Ask yourself: Where do the decisions that affect your work actually get made? Not officially — look at the pattern of outcomes. When a priority shifts, when a budget decision gets announced, when a direction changes, who was clearly already aligned before the public communication? Those people were in the room.
Then ask: What’s the common thread? Usually it’s a combination of seniority, function, and relationship proximity to the decision-maker. Understanding that pattern tells you both where the real access lives and what the path to it looks like from where you are.
Build the Relationship Before You Need the Room
The most effective way to get into high-stakes informal meetings is to build real relationships with the people who run them — not tactically, not as a means to an end, but with genuine curiosity about their work and genuine investment in their success.
This means proactive outreach outside of formal reporting structures. It means asking senior people about the problems they’re working on, not just the information you need from them. It means doing work that’s visible to the right people — not in a self-promotional way, but in the sense that your contributions are legible to decision-makers rather than invisible behind layers of management.
A practical approach: identify three people in your organization who are regularly in the high-stakes conversations you want access to. Not your direct manager — people who operate at the level where the decisions you care about get made. Find one genuine reason to work with each of them — a shared problem, a cross-functional project, a question only they can answer — and invest in that relationship over the next six months.
Create Your Own Room
Waiting to be invited is a passive strategy. A more effective one is to create the meeting yourself — to become the person who convenes conversations that matter.
This looks like identifying a problem that spans functions or levels, gathering the right people, and framing the conversation in a way that’s useful to everyone in it. It’s not a power play — it’s a service. You’re doing the organizational work of creating alignment that wasn’t happening otherwise.
Women who do this consistently find that convening becomes a source of influence in its own right. You control the framing, you’re visible as the person who brought people together, and you’re positioned at the center of the information flow that results. That visibility compounds over time.
Make Your Thinking Visible Before You’re in the Room
Often, the reason you’re not in a particular meeting is simply that the organizer doesn’t know you have relevant perspective. Changing that requires making your thinking visible outside of formal channels.
Write things down and share them. A short, well-reasoned point of view on a problem your organization is working through — sent to the right person with a genuine “I’d welcome your take on this” — often does more for your access than a year of quietly doing good work in your lane. It creates a record of your judgment that exists independent of anyone vouching for you.
This is especially important for women, who research from McKinsey & Company’s Women in the Workplace report consistently shows are less likely to have their contributions attributed to them, less likely to be sponsored into high-visibility opportunities, and more likely to need to demonstrate competence repeatedly before it’s assumed.
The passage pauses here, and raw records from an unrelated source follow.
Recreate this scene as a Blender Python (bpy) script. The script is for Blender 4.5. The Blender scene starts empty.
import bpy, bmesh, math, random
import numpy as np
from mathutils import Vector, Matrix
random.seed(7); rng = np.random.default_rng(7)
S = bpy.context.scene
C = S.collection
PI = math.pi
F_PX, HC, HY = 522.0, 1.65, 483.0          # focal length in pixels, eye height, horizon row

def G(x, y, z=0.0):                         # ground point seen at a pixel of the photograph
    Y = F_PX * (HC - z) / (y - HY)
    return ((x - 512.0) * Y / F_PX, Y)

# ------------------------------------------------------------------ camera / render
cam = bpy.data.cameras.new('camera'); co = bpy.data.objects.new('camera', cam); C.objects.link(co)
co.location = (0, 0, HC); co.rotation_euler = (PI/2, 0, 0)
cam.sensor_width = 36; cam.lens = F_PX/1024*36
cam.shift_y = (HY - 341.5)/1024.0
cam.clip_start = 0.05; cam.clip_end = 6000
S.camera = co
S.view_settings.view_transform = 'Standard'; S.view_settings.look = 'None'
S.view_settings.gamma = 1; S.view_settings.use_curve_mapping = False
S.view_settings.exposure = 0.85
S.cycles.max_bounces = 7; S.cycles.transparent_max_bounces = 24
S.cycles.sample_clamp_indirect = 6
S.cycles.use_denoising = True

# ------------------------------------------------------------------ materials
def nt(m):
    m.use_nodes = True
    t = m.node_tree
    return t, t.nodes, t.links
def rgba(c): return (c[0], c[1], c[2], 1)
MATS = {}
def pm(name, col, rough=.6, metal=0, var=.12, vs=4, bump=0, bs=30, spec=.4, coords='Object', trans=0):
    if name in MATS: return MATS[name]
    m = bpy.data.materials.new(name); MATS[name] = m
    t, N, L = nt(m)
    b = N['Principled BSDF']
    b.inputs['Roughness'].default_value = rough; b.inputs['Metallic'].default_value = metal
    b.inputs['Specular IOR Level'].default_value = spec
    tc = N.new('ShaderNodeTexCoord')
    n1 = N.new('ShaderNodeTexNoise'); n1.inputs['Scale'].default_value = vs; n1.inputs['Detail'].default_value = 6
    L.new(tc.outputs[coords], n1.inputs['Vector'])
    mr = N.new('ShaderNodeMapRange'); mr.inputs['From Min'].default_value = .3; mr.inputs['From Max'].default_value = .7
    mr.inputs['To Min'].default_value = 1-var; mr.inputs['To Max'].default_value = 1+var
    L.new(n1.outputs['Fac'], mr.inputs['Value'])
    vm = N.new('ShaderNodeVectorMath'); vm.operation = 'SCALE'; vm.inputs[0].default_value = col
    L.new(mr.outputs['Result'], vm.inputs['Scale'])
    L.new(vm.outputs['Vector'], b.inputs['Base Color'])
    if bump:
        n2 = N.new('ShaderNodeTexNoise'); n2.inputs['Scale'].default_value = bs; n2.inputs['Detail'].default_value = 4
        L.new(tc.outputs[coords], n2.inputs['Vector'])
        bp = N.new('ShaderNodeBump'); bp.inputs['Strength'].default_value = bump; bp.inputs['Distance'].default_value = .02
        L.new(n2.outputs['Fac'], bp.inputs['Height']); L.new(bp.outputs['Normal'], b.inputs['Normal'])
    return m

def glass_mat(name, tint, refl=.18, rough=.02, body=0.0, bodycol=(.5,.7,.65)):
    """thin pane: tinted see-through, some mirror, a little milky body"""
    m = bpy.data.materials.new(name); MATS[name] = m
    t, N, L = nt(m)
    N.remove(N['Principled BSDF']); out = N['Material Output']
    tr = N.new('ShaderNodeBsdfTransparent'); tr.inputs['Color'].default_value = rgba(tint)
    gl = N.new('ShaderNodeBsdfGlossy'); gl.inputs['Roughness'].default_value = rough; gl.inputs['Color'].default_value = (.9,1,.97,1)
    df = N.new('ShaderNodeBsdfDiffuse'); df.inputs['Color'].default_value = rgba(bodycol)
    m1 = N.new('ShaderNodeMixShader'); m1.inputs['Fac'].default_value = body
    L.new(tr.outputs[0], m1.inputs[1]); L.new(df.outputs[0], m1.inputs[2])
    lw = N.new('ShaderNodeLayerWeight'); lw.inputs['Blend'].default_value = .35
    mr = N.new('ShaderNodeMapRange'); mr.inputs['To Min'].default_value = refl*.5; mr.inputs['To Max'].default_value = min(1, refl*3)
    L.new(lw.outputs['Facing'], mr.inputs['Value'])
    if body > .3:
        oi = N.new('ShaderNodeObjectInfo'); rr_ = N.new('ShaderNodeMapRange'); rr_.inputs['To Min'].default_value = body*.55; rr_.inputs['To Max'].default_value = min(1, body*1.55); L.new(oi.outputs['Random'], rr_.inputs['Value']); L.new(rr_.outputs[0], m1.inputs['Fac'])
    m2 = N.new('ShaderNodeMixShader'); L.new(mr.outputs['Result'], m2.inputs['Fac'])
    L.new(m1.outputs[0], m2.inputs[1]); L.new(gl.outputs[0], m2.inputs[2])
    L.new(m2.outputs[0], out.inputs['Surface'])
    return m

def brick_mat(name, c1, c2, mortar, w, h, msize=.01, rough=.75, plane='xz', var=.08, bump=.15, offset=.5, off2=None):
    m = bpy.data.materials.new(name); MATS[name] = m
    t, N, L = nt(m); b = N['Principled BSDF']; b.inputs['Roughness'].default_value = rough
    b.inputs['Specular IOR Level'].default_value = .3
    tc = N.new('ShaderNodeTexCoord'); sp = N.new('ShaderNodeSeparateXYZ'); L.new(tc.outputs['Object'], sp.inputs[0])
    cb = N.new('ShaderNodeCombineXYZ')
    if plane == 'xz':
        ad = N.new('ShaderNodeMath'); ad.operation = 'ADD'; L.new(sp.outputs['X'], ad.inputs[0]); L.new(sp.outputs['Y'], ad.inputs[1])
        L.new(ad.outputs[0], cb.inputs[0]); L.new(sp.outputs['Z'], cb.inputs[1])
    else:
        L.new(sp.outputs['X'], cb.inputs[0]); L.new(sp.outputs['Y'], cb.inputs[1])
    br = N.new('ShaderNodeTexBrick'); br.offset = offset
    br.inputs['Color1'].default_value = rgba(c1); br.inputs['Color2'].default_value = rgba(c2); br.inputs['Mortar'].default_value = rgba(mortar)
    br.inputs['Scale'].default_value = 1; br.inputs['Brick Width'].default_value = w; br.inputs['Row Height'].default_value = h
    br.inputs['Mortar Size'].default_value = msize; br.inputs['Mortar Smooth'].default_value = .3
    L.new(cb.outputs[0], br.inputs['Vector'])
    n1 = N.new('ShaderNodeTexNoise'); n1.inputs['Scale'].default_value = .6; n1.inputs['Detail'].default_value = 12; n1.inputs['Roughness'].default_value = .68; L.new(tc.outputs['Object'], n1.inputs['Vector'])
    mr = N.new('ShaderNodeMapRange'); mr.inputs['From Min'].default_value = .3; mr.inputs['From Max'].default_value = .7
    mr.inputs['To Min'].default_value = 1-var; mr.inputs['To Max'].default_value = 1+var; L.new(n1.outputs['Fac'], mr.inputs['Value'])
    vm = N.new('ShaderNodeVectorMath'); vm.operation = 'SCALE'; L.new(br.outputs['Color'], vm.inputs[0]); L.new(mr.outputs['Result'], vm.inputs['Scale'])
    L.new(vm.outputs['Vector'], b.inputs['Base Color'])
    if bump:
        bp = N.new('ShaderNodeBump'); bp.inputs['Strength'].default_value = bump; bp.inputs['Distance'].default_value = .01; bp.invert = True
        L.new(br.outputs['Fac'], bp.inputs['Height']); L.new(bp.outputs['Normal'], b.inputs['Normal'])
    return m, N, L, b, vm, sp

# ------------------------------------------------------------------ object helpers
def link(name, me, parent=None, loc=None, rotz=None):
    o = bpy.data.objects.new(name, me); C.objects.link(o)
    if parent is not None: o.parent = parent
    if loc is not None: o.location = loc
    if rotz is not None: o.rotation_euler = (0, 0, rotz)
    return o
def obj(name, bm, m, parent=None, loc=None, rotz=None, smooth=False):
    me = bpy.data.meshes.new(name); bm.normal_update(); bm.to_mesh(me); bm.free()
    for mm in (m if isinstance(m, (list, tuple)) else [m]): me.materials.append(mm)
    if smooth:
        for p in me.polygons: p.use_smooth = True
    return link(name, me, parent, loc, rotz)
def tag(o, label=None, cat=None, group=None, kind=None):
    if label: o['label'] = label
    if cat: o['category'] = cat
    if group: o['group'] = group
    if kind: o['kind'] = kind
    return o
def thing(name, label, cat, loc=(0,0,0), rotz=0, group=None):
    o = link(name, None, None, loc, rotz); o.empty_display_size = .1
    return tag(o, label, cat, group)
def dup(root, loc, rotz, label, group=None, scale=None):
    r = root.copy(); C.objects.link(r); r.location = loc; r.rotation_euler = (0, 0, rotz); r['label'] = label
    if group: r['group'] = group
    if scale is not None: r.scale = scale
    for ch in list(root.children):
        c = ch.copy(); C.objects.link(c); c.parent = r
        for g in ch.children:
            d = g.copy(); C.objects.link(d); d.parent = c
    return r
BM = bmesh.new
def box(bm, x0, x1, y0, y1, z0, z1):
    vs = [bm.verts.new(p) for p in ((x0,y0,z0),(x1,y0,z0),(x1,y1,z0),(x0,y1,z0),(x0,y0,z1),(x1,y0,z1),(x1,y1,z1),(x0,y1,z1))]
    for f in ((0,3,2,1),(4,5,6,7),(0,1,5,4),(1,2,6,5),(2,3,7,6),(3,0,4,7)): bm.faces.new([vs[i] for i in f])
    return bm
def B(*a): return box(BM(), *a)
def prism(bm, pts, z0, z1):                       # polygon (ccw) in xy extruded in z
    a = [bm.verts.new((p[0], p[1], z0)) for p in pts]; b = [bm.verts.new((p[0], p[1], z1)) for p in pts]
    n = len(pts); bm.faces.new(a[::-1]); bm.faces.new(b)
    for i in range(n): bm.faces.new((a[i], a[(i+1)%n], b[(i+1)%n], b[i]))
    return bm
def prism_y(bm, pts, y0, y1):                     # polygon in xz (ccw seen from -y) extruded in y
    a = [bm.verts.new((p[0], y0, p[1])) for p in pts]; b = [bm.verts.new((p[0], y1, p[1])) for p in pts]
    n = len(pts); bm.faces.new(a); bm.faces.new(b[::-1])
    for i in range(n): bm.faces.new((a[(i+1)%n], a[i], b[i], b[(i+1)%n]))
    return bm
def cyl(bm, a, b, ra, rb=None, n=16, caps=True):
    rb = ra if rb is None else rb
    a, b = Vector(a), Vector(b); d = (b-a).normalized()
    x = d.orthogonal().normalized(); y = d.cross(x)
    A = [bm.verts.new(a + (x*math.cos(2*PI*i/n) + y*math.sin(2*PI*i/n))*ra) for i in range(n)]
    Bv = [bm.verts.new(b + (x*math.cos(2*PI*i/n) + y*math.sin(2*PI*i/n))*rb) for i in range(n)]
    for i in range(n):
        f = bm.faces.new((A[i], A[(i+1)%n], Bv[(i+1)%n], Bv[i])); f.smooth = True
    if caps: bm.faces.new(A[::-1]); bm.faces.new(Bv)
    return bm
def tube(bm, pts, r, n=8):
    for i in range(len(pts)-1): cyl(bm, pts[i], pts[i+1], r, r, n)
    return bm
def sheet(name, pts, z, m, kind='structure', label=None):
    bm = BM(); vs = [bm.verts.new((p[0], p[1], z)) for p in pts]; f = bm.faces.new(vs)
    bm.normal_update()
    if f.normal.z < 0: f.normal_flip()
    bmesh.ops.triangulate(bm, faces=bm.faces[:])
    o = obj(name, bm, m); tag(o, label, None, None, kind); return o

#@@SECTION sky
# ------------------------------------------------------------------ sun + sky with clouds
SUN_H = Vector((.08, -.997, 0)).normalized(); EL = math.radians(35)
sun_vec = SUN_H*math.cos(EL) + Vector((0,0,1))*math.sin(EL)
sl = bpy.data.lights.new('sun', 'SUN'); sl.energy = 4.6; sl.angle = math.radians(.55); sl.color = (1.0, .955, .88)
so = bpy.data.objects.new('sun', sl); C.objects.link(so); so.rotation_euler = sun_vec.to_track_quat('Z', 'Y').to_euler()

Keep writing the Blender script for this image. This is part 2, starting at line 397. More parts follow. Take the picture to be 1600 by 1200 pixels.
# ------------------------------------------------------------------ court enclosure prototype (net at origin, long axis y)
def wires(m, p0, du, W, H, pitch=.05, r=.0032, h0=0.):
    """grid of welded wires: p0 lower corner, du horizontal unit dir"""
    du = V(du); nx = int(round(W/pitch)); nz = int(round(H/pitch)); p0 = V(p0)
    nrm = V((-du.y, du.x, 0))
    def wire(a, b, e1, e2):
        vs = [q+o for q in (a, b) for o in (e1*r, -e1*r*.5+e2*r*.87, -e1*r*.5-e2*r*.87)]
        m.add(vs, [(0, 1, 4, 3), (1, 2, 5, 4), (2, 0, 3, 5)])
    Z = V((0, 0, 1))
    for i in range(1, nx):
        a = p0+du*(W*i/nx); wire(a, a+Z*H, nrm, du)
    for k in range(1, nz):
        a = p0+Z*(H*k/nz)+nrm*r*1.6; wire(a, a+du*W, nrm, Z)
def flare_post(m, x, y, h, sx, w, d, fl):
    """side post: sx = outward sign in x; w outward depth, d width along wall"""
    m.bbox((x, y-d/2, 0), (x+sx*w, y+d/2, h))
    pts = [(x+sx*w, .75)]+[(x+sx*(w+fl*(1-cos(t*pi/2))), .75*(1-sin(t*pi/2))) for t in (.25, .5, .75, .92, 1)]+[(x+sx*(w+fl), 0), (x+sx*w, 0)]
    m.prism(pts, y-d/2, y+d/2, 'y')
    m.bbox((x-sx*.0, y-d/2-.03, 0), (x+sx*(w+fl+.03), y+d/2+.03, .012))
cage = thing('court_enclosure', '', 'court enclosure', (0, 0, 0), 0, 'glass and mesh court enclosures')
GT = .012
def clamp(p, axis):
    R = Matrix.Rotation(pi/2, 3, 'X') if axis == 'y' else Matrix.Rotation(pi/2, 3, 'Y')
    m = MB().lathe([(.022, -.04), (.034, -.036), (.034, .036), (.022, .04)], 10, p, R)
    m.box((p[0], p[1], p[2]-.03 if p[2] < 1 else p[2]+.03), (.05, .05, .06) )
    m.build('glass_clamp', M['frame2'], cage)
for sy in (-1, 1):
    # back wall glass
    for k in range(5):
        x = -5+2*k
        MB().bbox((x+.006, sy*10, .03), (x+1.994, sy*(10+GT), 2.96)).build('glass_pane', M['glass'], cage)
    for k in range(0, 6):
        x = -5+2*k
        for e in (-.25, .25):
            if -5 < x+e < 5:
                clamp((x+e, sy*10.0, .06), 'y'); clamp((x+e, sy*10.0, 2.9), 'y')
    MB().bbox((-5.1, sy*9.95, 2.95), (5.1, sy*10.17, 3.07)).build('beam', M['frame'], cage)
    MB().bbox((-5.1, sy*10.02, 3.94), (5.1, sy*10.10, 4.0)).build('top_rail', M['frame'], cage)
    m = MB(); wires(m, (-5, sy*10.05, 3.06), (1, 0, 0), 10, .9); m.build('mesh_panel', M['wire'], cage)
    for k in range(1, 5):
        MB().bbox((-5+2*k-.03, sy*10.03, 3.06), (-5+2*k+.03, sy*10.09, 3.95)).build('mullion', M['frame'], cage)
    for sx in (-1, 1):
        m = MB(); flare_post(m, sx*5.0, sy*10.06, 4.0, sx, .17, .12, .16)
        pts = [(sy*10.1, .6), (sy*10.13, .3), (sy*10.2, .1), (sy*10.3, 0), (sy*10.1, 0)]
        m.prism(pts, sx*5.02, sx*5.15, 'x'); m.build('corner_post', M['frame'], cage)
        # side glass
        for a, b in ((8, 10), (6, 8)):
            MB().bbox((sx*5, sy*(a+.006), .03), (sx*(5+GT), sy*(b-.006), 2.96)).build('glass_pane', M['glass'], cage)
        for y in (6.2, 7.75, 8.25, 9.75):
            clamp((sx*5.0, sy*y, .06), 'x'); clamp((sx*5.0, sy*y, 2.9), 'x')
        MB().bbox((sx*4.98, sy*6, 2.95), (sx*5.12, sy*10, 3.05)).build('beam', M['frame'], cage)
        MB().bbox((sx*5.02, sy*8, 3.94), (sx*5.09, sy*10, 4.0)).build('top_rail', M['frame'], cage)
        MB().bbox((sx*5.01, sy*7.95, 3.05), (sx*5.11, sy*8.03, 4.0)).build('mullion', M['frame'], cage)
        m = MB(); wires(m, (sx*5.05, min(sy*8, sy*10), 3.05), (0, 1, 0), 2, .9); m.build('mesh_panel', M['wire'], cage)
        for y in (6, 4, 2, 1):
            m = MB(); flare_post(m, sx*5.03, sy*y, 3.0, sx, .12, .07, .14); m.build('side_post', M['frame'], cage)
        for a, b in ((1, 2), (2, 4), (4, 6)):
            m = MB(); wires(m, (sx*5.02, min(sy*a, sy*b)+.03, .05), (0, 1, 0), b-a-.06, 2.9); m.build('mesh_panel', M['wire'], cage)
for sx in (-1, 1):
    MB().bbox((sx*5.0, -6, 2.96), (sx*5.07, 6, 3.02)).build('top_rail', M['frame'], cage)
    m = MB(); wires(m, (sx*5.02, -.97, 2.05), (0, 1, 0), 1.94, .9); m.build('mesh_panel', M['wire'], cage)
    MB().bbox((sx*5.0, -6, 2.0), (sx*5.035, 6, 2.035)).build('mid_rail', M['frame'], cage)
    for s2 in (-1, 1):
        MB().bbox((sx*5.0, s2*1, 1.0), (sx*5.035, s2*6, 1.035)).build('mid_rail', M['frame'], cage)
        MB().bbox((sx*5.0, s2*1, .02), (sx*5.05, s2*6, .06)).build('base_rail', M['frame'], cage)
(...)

Visible, documented thinking shortens that cycle.
When You’re Finally in the Room
Getting into the room is only half the equation. The other half is what you do when you’re there. The common mistake is treating the first inclusion as an audition — being careful, saying little, trying not to make a wrong impression. That approach confirms the implicit question of whether you belong there rather than answering it.
Come prepared with one specific, well-developed perspective on the most important question the meeting is addressing. Say it clearly, early, and without excessive qualification. Ask one question that advances the conversation rather than gathering information for yourself. Follow up in writing after the meeting with something useful — a resource, a connection, a next step you offered to own.
The goal of the first meeting in a new room is a second meeting. Proving you belong there happens one interaction at a time, but only if you’re actually visible when you’re present.
Frequently Asked Questions
Why are women often excluded from key meetings and decisions at work?
Exclusion from high-stakes informal meetings is rarely deliberate — it typically results from how informal access is distributed. Invitations to pre-decision conversations flow through existing relationships, not formal authority. People include those they already know, trust, and have worked with informally. Women are disproportionately underrepresented in the informal network structures that generate this access, often because they’ve invested less in relationship-building outside their direct reporting lines — sometimes because those norms weren’t made visible to them.
How do you get access to high-level meetings you aren’t being invited to?
Access to high-stakes meetings is built primarily through relationship investment before the meeting exists. Identify who runs those conversations, find genuine ways to work with them cross-functionally, and make your thinking visible through written points of view and proactive outreach. A parallel strategy is to create your own room by convening conversations around problems that span functions — positioning yourself as the person who creates alignment rather than waiting to be included in someone else’s.
What should you do when you finally get access to an important meeting?
Come prepared with one well-developed perspective on the most important issue on the table. State it clearly and early, without over-qualifying. Ask one question that moves the conversation forward rather than gathering information for yourself. Follow up afterward with something useful — a resource, a next step, a connection you offered to make. The goal of the first meeting in a new room is a second meeting. Visibility when you’re present matters as much as getting in the door.
How do you make your thinking visible to senior leaders?
Write your perspective down and share it directly. A short, well-reasoned point of view on a problem your organization is working through — sent to a relevant senior leader with a genuine invitation for their take — creates a record of your judgment that’s independent of anyone else vouching for you. This is especially important for women, who McKinsey’s Women in the Workplace research shows are more likely to need to demonstrate competence repeatedly before it’s assumed rather than inherited.
What is organizational network positioning and why does it affect career advancement?
Organizational network positioning refers to where you sit in the informal relationship structures of your workplace — who you’re connected to, which groups you have access to, and how information and opportunities flow through your network. Harvard Business Review research shows that the most influential people in organizations are typically those positioned at the intersection of multiple networks, able to broker relationships and move information across groups. Career advancement, access to high-stakes decisions, and sponsorship all flow more readily to people with strong network positioning than to those who perform well but are isolated within their immediate team.